A big part of the hold-up has been getting extra pairs of hands to help. My friend Janet* from England aided me with hanging the stairhall paper (the Morris “Blackthorn” green) in the spring of 2012. My local friend Frieda* contributed mightily to my getting the living room paper (the Morris “Owen Jones” red) up the subsequent fall. But Janet's far away in Essex and Frieda's current work schedule sucks away nearly all her time, and there's something that shrivels up in me when I think of asking just anybody to help me with the house.
But a couple weeks ago a church friend I'm calling Lizzie* expressed herself willing to lend a hand. Or two. We were planning for her to come help put up blankstock the third Saturday in September-- until I got an emergency call to come work that day at the Big Blue Box Store.
We tried again last Monday the 29th. Together got five strips of blankstock up. Railroaded. Yaaaayyyy for us!
I won’t go into the convolutions that put us through; suffice it that I learned or was reminded of enough hanging technique that I was able over the next three days to hang the rest of it myself– even the 12' strips at the tops of the west and south walls. Without bubbles, wrinkles, or disasters. Unbelievable, but true.
Not scared of any part she might play in it, but of all the things that could go wrong, now I know that the stakes are so high. Didn’t I title one of my previous blog posts on the subject “On the Verge”? Yeah. On the verge, and hoping to God I don’t fall off.
What’s all this trepidation about?
Well, first, I dread I’ll get it all done and I won’t like it. I’m still kicking, kicking, kicking myself for not buying the paper back in 2004 when it was a) a lot cheaper, and b) produced in the creamy tone I really wanted. Having looked and looked it’s this Morris pattern or nothing, and the pale celery tone with the brownish figure isn’t bad for a dining room, and as greens go it’s the sort I like, but for a whole room it’s not really me.

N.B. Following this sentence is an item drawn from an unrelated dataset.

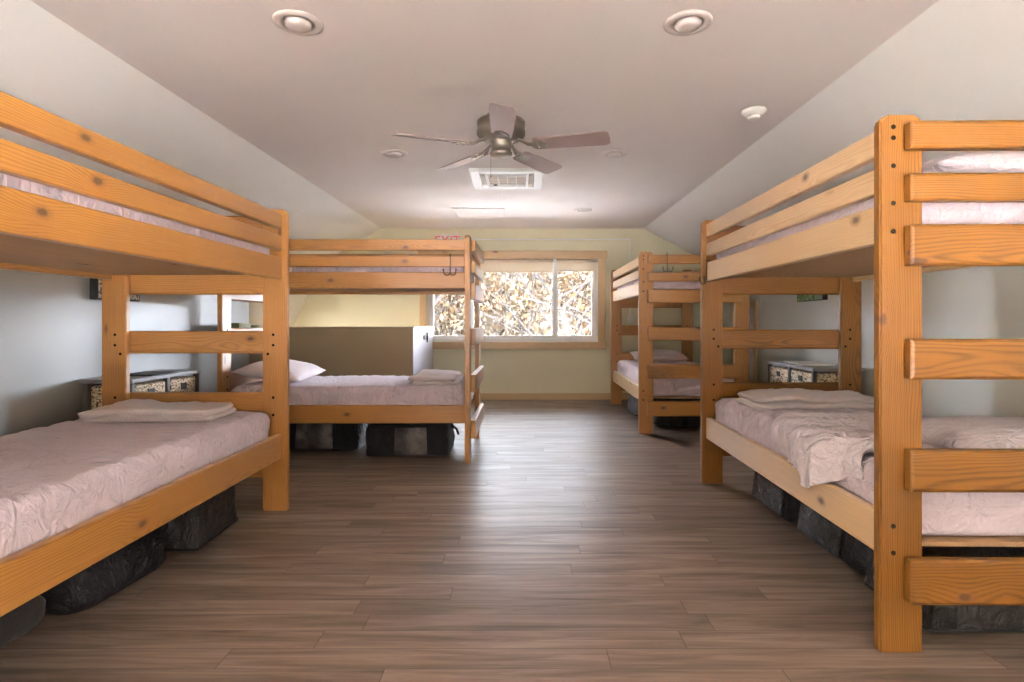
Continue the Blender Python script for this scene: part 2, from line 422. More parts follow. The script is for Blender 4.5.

I’m telling myself it will be all right once the drapes are up and the chairs reupholstered. I hope I’m right, but my gut tells me No.
And I’m scared I’ll run out of full strips of paper before I’m through. I was an idiot when I started cutting the strips for tomorrow and a) didn’t look hard enough at the pattern and correctly choose the cornice line, and b) when I wrote down the correct measurement of 8'-7" (including margin top and bottom) but for four whole strips I assiduously made the cut at 8'-5". Maybe the all-nighters I pulled hanging blankstock are catching up on me? Aaaggghhh!
The measuring error was a blessing of a perverse kind. It forced me to start over and recut. If I hadn’t, the pattern imbalance would have been noticeable, very. But by the time I discovered it I had only six and two-thirds whole double rolls left. Eyeballing the walls I conclude I need twenty full strips to cover them without horizontal seams. Twenty is exactly what I can get out of what I have left.
So what if I muck one of those full strips up? What if due to corner cuts I need one more?
Yeah, I know. Do a horizontal double-cut and splice in a piece at the bottom of the wall in a corner and stick the bookcase in front of it. But my pride suffers agonies at the thought.
And then I’m spooked by the paper itself. That stuff was running 18 quid a double roll back in 2003, around $33 at the time. I got it for £27; about $45 each, in 2009. You know what it’s going for now? Before shipping? A bleeding $98 a double roll! Mon Dieu, at that price it’s practically sacred! At that price I should have auctioned it off on eBay and paid my mortgage the next month and a half!
But I didn’t. Almost half of it is cut, and the rest will have to follow. And for better or worse, scared as I am of mucking up the job, it has to be hung.
I still need to size the blankstock. But that can wait till daylight. I stay up any later I’ll just add to my mistakes.